INSTRUCTIONS TO FOLLOW =
Go through the material below and report how many lines contain "picks". Give only the number.

[BEGIN RECORDS FOR THIS EXERCISE]

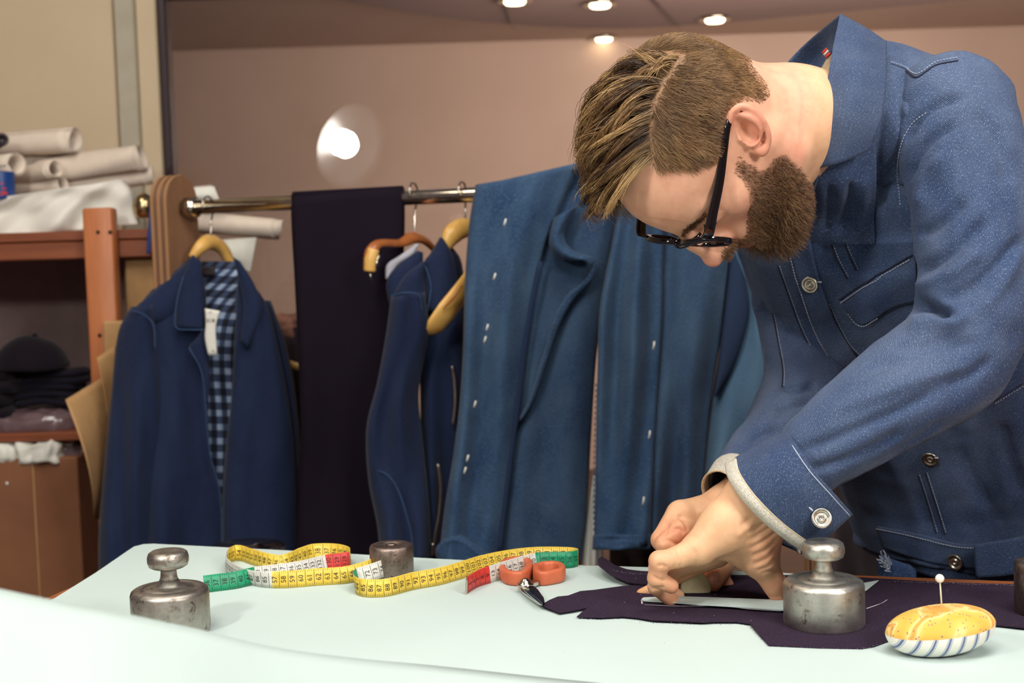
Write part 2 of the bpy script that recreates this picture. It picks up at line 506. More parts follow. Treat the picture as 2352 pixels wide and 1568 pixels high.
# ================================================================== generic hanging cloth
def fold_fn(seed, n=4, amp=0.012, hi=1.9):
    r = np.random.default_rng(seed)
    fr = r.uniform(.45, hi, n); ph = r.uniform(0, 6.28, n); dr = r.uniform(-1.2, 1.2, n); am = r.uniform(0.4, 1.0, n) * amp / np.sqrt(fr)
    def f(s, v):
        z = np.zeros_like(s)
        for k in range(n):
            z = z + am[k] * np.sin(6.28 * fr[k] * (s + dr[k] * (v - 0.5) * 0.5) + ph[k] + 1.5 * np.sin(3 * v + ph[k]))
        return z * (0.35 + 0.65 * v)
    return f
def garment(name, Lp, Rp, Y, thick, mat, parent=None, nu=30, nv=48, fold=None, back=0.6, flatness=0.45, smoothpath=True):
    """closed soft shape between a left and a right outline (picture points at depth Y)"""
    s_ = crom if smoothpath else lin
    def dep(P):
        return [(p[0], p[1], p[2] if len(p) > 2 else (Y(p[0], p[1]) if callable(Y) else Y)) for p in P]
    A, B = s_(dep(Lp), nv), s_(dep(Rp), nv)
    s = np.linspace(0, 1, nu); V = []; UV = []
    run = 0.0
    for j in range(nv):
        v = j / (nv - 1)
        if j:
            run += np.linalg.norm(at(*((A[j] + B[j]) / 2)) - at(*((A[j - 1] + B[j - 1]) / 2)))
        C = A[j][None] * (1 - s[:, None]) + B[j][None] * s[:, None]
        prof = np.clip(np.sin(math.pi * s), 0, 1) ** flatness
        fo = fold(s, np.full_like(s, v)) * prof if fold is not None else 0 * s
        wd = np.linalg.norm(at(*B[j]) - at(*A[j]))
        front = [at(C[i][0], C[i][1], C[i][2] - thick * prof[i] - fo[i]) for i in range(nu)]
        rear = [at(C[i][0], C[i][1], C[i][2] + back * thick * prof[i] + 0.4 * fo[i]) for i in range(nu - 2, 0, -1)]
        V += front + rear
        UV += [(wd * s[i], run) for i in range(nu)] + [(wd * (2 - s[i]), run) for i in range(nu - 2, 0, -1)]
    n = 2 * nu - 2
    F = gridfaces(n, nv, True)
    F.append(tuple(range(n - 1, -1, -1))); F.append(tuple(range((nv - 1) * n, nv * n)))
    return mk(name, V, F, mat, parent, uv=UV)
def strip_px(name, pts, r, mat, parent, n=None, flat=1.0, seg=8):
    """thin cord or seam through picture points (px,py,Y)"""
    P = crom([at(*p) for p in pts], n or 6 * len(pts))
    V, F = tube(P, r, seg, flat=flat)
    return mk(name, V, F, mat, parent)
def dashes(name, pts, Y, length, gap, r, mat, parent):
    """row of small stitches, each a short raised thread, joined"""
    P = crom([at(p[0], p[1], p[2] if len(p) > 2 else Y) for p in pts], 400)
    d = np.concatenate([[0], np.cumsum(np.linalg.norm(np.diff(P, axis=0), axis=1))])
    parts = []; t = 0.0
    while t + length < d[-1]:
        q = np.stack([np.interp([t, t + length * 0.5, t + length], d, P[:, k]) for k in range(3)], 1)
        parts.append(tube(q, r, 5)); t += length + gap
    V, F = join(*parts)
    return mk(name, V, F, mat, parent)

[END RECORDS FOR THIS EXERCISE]
[BEGIN RECORDS FOR THIS EXERCISE]

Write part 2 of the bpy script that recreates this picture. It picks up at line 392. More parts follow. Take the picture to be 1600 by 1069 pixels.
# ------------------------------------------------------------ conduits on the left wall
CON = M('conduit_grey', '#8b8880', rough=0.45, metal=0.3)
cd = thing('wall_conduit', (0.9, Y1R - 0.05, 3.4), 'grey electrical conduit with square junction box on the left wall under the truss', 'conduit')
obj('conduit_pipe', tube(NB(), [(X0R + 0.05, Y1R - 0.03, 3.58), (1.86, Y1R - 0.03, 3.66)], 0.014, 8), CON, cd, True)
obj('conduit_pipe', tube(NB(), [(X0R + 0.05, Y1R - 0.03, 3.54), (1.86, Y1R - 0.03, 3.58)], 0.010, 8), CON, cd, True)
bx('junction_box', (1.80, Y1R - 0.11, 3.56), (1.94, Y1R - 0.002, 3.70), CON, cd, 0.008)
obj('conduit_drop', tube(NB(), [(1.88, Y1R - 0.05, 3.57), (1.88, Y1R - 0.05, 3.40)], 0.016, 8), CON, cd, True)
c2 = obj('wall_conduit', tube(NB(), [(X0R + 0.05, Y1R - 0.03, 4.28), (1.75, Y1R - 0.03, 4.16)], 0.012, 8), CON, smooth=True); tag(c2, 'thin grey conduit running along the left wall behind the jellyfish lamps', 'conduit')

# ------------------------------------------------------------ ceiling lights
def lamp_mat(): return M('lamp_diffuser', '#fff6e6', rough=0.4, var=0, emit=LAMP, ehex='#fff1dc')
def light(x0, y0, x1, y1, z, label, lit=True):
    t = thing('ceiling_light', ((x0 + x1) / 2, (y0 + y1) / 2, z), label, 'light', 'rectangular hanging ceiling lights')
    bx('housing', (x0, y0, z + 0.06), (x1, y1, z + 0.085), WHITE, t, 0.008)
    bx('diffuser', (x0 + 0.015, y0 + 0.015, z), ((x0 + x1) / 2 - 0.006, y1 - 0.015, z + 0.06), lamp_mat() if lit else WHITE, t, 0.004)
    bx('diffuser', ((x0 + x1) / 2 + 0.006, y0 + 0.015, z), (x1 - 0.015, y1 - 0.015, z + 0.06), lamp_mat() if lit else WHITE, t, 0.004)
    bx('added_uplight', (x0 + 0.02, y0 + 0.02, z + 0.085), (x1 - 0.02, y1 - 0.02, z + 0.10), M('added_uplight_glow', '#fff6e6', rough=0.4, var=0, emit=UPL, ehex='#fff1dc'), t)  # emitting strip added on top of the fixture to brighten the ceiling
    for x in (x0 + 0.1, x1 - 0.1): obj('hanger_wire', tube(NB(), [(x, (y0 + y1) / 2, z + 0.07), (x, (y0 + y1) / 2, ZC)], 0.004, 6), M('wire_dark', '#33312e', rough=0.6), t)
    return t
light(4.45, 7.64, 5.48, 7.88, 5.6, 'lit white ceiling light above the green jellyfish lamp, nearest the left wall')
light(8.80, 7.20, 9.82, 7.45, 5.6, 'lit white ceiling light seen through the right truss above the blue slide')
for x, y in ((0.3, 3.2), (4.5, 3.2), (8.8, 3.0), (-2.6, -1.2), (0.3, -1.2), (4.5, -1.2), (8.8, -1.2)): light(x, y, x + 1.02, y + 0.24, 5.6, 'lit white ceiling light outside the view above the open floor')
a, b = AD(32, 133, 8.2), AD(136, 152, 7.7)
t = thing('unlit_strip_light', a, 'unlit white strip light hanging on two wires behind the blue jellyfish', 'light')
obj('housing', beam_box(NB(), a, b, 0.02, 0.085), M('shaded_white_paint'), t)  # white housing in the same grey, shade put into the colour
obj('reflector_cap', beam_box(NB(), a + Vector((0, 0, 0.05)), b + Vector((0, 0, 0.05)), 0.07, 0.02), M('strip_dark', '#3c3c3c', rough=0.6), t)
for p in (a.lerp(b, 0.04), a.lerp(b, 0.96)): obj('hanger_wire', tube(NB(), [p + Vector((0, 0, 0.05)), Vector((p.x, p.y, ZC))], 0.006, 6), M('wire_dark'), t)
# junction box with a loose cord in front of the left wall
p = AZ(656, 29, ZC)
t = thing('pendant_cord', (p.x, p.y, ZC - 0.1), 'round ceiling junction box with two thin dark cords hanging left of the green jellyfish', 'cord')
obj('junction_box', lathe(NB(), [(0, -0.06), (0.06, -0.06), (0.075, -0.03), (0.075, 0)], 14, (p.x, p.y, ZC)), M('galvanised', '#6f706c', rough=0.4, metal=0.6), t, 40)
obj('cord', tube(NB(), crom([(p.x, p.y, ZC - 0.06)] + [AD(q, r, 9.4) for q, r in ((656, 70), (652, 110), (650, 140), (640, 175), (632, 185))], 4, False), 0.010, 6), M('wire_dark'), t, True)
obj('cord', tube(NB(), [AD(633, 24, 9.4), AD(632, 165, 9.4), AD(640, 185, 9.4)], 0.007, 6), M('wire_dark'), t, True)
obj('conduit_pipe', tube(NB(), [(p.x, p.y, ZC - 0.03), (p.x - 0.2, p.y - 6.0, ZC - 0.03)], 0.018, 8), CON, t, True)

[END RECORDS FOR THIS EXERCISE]

SOLUTION TO THE PROBLEM =
2